In announcing Minasina’s dismissal, the Angels also announced the hiring of John Mozeliak, the former general manager for the Cardinals, as interim GM and baseball operations consultant. He and team president Molly Jolly will be tasked with finding Minasian’s replacement, and Jolly has asserted that Moreno has granted her the necessary autonomy to lead the organization’s baseball operations into a new era.

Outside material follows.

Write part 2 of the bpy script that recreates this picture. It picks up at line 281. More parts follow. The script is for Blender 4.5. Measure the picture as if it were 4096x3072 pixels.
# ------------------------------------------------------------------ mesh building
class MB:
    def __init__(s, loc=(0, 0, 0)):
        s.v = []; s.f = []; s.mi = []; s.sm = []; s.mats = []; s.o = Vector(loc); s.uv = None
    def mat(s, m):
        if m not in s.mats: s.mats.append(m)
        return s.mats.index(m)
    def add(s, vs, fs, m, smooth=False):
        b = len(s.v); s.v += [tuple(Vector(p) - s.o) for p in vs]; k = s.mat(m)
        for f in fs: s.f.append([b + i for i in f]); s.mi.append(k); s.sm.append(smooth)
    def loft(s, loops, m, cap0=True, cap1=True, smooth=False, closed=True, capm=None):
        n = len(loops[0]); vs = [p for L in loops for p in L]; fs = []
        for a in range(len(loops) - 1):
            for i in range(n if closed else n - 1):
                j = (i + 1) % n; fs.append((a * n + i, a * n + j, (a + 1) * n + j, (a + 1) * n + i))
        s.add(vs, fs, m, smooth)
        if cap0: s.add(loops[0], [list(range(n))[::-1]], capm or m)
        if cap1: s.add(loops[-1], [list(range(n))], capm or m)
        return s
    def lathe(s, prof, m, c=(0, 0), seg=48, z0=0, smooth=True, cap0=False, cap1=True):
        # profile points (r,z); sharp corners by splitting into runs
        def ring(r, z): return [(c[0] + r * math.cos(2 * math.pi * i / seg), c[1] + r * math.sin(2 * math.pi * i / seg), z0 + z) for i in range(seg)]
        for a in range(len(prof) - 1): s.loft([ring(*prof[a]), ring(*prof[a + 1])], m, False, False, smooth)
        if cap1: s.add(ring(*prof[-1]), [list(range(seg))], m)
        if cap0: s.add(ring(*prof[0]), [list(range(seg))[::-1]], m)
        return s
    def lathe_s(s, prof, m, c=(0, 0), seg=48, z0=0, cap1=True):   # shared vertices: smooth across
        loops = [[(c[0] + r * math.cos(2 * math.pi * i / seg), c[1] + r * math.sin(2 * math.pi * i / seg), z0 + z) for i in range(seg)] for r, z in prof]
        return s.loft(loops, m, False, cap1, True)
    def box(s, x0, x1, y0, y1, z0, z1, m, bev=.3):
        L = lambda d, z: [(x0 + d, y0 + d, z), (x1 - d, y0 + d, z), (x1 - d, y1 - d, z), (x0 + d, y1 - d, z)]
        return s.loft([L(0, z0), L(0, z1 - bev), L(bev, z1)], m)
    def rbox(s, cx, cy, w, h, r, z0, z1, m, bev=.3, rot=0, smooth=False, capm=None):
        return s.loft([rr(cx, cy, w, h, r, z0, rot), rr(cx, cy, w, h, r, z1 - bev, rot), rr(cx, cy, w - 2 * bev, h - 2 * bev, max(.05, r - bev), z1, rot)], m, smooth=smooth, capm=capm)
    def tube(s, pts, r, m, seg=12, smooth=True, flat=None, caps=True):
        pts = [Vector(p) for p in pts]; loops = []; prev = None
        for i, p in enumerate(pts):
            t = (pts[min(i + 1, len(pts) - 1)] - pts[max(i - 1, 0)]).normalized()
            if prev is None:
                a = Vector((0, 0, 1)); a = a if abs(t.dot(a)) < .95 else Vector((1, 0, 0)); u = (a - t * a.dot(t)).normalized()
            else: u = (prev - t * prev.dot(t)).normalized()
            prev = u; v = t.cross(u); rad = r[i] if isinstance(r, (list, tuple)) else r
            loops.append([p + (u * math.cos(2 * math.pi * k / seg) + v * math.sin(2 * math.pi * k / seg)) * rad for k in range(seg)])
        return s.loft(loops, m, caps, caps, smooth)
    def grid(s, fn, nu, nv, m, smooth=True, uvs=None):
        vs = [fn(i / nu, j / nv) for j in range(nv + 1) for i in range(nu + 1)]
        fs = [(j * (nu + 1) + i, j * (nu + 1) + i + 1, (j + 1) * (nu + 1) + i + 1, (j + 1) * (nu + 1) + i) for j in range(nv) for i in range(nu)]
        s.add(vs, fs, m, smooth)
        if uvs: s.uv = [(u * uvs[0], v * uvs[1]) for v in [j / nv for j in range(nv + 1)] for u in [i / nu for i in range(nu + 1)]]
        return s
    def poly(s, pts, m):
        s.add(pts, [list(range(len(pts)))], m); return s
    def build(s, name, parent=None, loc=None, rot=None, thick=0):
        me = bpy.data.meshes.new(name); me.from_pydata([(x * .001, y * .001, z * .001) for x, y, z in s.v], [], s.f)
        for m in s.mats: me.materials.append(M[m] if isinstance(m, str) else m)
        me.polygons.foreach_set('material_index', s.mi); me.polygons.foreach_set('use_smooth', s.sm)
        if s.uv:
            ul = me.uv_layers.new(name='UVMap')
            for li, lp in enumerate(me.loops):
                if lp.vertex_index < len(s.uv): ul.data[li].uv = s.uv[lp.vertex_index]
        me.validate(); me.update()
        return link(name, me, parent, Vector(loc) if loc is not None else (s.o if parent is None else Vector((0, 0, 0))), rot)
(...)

Still, Moreno’s reputation will surely be a significant factor to overcome in finding the team’s next GM. The past decade-plus has provided ample evidence that the source of the Angels’ dysfunction is deep-rooted. Anyone signing up to take this job must operate underneath an overbearing owner with a dubious record of baseball decision-making and, lately, an unwillingness to spend like a big-market team. What’s worse is that, despite the team’s lengthy losing streak, Moreno has long refused to allow the team to commit to a full rebuild and is reportedly resistant to the idea once again this year.

That stance could charitably be viewed as understandable when the team had Ohtani and prime Trout. But with the former starring for the Dodgers and the latter about to turn 35 and often injured, it instead reads as stubborn denial. It is through this lens that Minasian’s tenure can be graded on the most generous of curves.

But in the results-driven business of professional baseball, Minasian’s time in Anaheim can be viewed as nothing more than an abject failure. He didn’t create the Angels’ mess, but he did little to clean it up, instead leaving even more disarray for someone else to sort through.